Parents are not as involved in the decisions as much as they should be and they have bought into the notion that private liberal art universities are much better than public. But that is not uniformly true and outcome data shows earning power is not that much greater for many liberal art majors from private schools. (full disclosure: I work for a private liberal arts university)
I'm a perfect example of the problem you just described, parents basically let me handle all applications, pick my school, my major, and I ended up choosing an out of state school that was vastly beyond my means (~45k/yr). Parents who payed tuition ran out of money (after mortgaging the house to get my older brother through, and covering ~2 years of my education where I secretly took fewer credits to lessen the burden on my family).

So I dropped out and am now working for a recently funded start-up, making a decent amount of money with promises of more if I can work at a level that can elevate the company itself. I intend to finish a different degree over the next ~3 years (CS -> Philosophy). Needless to say none of this would've been possible had I not spent thousands of hours learning software development in my free time, such that the degree I ultimately get, or if I even have one at all, is much less important.

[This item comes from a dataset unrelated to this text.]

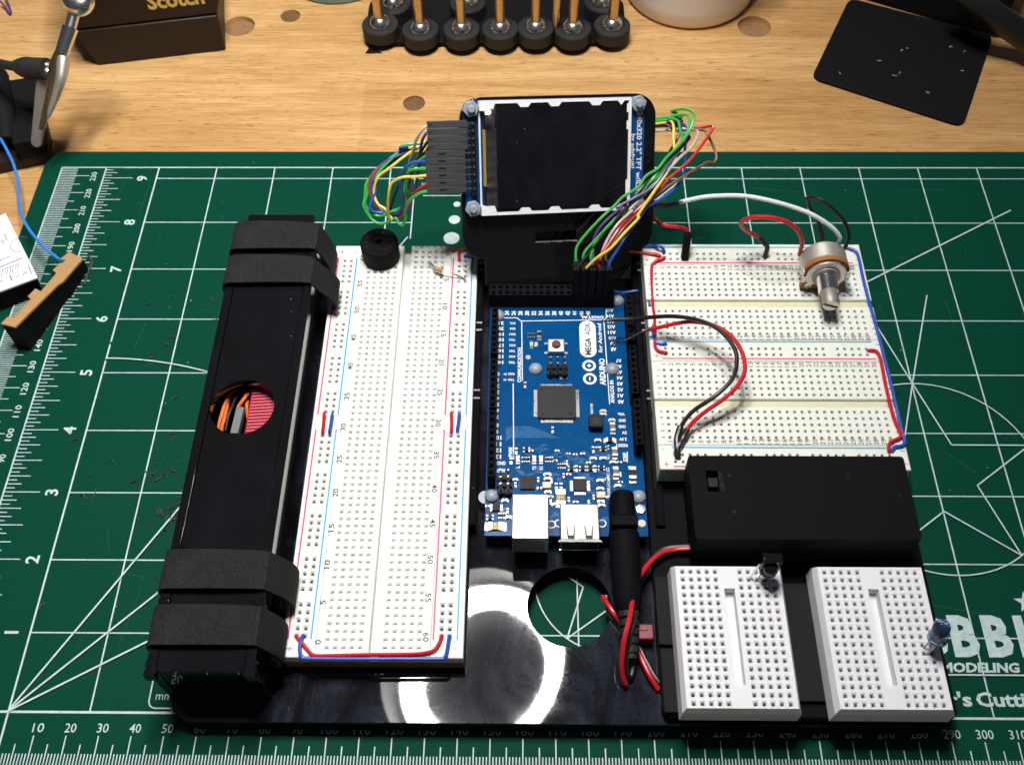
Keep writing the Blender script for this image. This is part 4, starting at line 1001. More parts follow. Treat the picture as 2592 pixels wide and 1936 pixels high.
# battery lead
bl = thing('battery_lead', 'red and black twin lead looping from the battery case beside the round hole', 'cable', (214.0, 49.81, 14.0))
A = [(214.73, 48.91, 16.0),(209.35, 48.96, 15.0),(204.25, 47.38, 15.5),(200.03, 43.55, 16.0),(196.29, 37.91, 17.0),(194.11, 31.52, 19.0),(192.26, 23.17, 21.5),(190.46, 17.12, 21.0),(189.74, 11.88, 17.0),(190.13, 8.5, 13.0),(191.17, 6.72, 10.5)]
mb = MB(); mb.tube(A, 0.82, 10, 6); build(mb, 'red_conductor', 'w_red', bl)
Bp = [(214.97, 50.12, 15.0),(209.5, 50.1, 14.5),(205.05, 49.23, 14.0),(200.85, 45.47, 14.0),(197.59, 39.48, 14.5),(195.74, 32.72, 16.0),(194.14, 24.48, 18.0),(192.3, 18.36, 17.5),(191.52, 12.89, 14.0),(192.21, 8.83, 10.5),(193.46, 10.41, 10.0),(193.95, 15.81, 11.0),(193.24, 21.42, 13.0),(192.15, 27.83, 13.0)]
mb = MB(); mb.tube(Bp, 0.82, 10, 6); build(mb, 'black_conductor', 'w_black', bl)
pl_ = thing('plug_lead', 'short red and black twin lead crossing under the battery lead to the red connector', 'cable', (185.52, 35.18, 9.0))
mb = MB(); mb.tube([(185.31, 34.69, 10.5),(187.53, 29.94, 12.0),(190.04, 26.39, 11.5),(192.16, 23.22, 10.0),(194.65, 19.76, 9.4),(196.58, 14.08, 10.5),(198.83, 8.88, 10.5),(201.16, 5.46, 9.2)], 0.82, 10, 6); build(mb, 'red_conductor', 'w_red', pl_)
mb = MB(); mb.tube([(186.51, 35.45, 9.0),(187.25, 29.82, 9.0),(189.97, 25.81, 9.0),(192.2, 22.34, 9.0),(195.83, 18.93, 9.0),(197.94, 14.58, 9.0),(200.22, 9.83, 9.0),(202.56, 6.55, 9.0)], 0.82, 10, 6); build(mb, 'black_conductor', 'w_black', pl_)
mb = MB(); mb.cbox(197.5, 22.16, 8.1, 5.6, 5.0, 5.4); rc = props(build(mb, 'red_connector', 'redplastic', None, bevel=0.4, loc=(197.85, 23.2, 8.1)), 'small red plastic connector lying on the base beside the looped lead', 'connector')
mb = MB(); mb.cbox(197.36, 23.16, 13.52, 2.2, 1.6, 0.4); build(mb, 'latch', 'redplastic', rc, bevel=0.1)

# ================================================================ breadboard jumpers
r = 0.6
def jw(label, m, pts, per=6): return wire('breadboard_jumper', label, pts, r, m, 'solid-core breadboard jumpers', 'jumper wire', per)
jw('long red jumper along the front edge of the long breadboard', 'w_red', [(90.45, 18.98, 16.6),(91.0, 18.11, 18.2),(92.37, 16.72, 18.3),(95.74, 13.06, 18.3),(97.15, 12.27, 18.3),(100.21, 12.2, 18.3),(111.83, 12.58, 18.3),(126.37, 12.85, 18.3),(131.0, 13.38, 18.3),(133.28, 14.29, 18.3),(134.63, 16.54, 18.3),(135.17, 18.54, 18.2),(135.09, 19.26, 16.6)])
jw('long blue jumper along the front edge of the long breadboard', 'w_blue', [(92.67, 18.99, 16.6),(92.73, 18.2, 18.4),(92.33, 16.24, 18.4),(92.45, 13.84, 18.4),(93.2, 12.07, 18.4),(95.36, 11.37, 18.3),(109.04, 11.31, 18.3),(133.42, 11.53, 18.3),(135.88, 11.73, 18.3),(136.84, 12.97, 18.3),(137.49, 18.06, 18.3),(137.52, 19.12, 16.6)])
jw('short red jumper over the gap in the right rail of the long breadboard', 'w_red', [(134.62, 99.43, 16.5),(134.8, 97.63, 18.4),(135.09, 93.94, 18.8),(135.09, 90.78, 18.4),(134.96, 91.28, 16.5)])
jw('short blue jumper over the gap in the right rail of the long breadboard', 'w_blue', [(137.38, 99.13, 16.5),(137.55, 97.32, 18.4),(137.43, 93.95, 18.8),(137.14, 91.4, 18.4),(137.2, 91.17, 16.5)])
jw('short red jumper over the gap in the left rail of the long breadboard', 'w_red', [(90.09, 99.25, 16.5),(90.6, 97.45, 18.4),(90.86, 93.76, 18.8),(90.84, 90.47, 18.4),(90.47, 90.97, 16.5)])
jw('short blue jumper over the gap in the left rail of the long breadboard', 'w_blue', [(92.97, 98.63, 16.5),(93.41, 96.83, 18.4),(93.46, 93.46, 18.8),(93.22, 90.6, 18.4),(93.01, 90.8, 16.5)])
jw('red jumper passing behind the screen from the long breadboard', 'w_red', [(134.76, 168.69, 16.5),(134.82, 167.82, 18.2),(134.73, 170.54, 18.4),(135.24, 172.08, 18.5),(137.16, 172.39, 18.6),(140.44, 171.74, 18.6),(160, 172.5, 16),(185, 171.5, 20),(206.67, 165.93, 24.0),(210.1, 165.16, 24.3),(211.04, 164.45, 24.3),(211.49, 165.51, 22.6)])
jw('blue jumper passing behind the screen from the long breadboard', 'w_blue', [(137.21, 169.66, 16.5),(137.18, 169.47, 18.3),(138.72, 169.66, 18.4),(140.94, 169.59, 18.4),(160, 169.5, 15),(185, 169.5, 20),(207.84, 169.49, 24.0),(209.94, 168.34, 25.6),(211.77, 167.64, 25.6),(212.73, 166.96, 24.6),(213.24, 166.93, 22.6)])
jw('red jumper down the left side of the two short breadboards', 'w_red', [(213.24, 165.29, 22.6),(212.45, 163.54, 24.3),(210.88, 162.92, 24.3),(208.84, 161.65, 24.0),(207.75, 159.71, 23.6),(207.25, 151.83, 23.0),(207.06, 141.92, 23.0),(207.23, 137.24, 23.2),(207.03, 130.3, 23.4),(206.5, 123.73, 23.9),(206.94, 121.56, 24.0),(208.22, 120.52, 24.0),(210.04, 120.18, 24.0),(210.6, 120.58, 22.5)])
jw('blue jumper down the left side of the two short breadboards', 'w_blue', [(207.34, 159.87, 20.5),(206.45, 153.45, 21.0),(205.97, 144.53, 21.5),(206.21, 140.92, 22.0),(206.31, 134.5, 22.6),(206.33, 128.51, 23.4),(206.85, 125.42, 24.0),(208.13, 124.28, 24.0),(210.08, 124.06, 24.0),(210.67, 124.39, 22.5)])
jw('long blue jumper down the right ends of the two short breadboards', 'w_blue', [(281.41, 169.23, 24.0),(283.28, 168.32, 24.0),(285.07, 167.18, 24.1),(285.74, 163.65, 24.0),(285.65, 155.57, 23.9),(285.79, 145.46, 23.9),(286.42, 130.84, 23.9),(286.78, 114.23, 23.9),(286.86, 99.67, 23.9),(286.83, 89.26, 24.0),(286.85, 84.15, 24.1),(285.72, 82.56, 24.1),(283.34, 82.08, 24.1),(282.13, 80.73, 23.9),(282.39, 80.83, 22.4)])
jw('red jumper down the right end of the front short breadboard', 'w_red', [(281.75, 121.61, 22.5),(281.93, 121.35, 24.0),(284.25, 120.96, 24.1),(285.1, 118.33, 24.1),(285.06, 114.02, 24.2),(284.8, 105.72, 24.2),(284.98, 93.89, 24.3),(286.08, 86.99, 24.3),(285.2, 85.39, 24.3),(282.44, 84.08, 24.2),(281.29, 82.6, 24.2),(281.0, 80.49, 23.8),(281.49, 80.59, 22.4)])
# test lead pair from the board to the front short breadboard
def lead(name, label, m, pts, sleeve, bare, rr=0.74, sr=1.1, group=None):
    t = thing(name, label, 'wire', pts[0], group)
    mb = MB(); mb.tube(pts, rr, 10, 6); build(mb, 'insulation', m, t)
    if sleeve:
        for sl in (sleeve if isinstance(sleeve[0][0], (tuple, list)) else [sleeve]):
            mb = MB(); mb.tube(sl, sr, 10, 5); build(mb, 'shrink_sleeve', 'w_black', t)
    if bare:
        mb = MB(); mb.tube(bare, 0.33, 6, 4); build(mb, 'bare_end', 'rubber', t)
    return t
G = 'stranded leads with shrink sleeves'
lead('stranded_lead', 'black stranded lead arching over the two short breadboards', 'w_black', [(190.97, 133.7, 25.0),(193.82, 133.56, 25.5),(199.41, 132.67, 27.0),(204.74, 131.18, 30.0),(211.88, 128.61, 34.0),(218.19, 125.27, 37.0),(223.4, 121.41, 39.0),(227.83, 116.24, 40.0),(230.55, 110.21, 40.0),(230.88, 105.59, 39.0),(229.77, 101.49, 37.0),(226.76, 98.2, 35.0),(222.08, 94.9, 33.0),(216.96, 92.62, 30.0),(214.0, 90.1, 28.0),(212.16, 87.66, 26.5)], [(212.32, 88.07, 26.8),(211.01, 84.36, 25.5),(210.89, 80.8, 25.0),(210.96, 77.78, 23.6)], [(188.88, 134.74, 22.8),(190.49, 133.69, 24.4),(192.78, 133.54, 25.0),(194.55, 133.8, 25.0)], group=G)
lead('stranded_lead', 'red stranded lead arching over the two short breadboards', 'w_red', [(204.21, 128.0, 27.0),(208.44, 127.35, 29.5),(213.4, 126.96, 32.0),(217.99, 126.22, 34.0),(222.49, 124.46, 35.5),(226.29, 122.34, 36.5),(230.14, 118.07, 37.5),(232.84, 112.47, 38.0),(233.88, 106.64, 37.5),(233.31, 102.44, 36.5),(230.55, 98.54, 34.5),(225.81, 94.83, 32.5),(220.59, 92.04, 30.0),(216.61, 89.32, 28.0),(214.43, 86.89, 26.5)], [(214.5, 86.91, 26.8),(212.92, 84.37, 25.5),(211.32, 81.45, 25.2),(210.62, 79.3, 23.6)], [(191.4, 124.42, 22.4),(192.43, 124.28, 24.0),(195.72, 123.99, 26.0),(201.24, 126.66, 27.0),(204.49, 127.85, 27.0)], group=G)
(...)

However I don't blame my parents at all for my poor decisions. I think today's youth need to be taught financial responsibility.. some how. Maybe mandatory minimum-wage work during high school? I don't know. This is all so ridiculous you would think it could only happen in theory. Financial institutions finding a way to take hundreds of thousands of dollars from the adult population using their children as a proxy and the parents being grateful to do it..

The problem with IBR plans is they are generally only for federal loans. In my experience, private loans offer no alternative payment plans up front.
Worst still a large number of companies are springing up offering refinancing on private loads that offer absurd terms and drag debtors further into the hole. These refi companies are to debtors what for-profit schools are to blue-collard workers.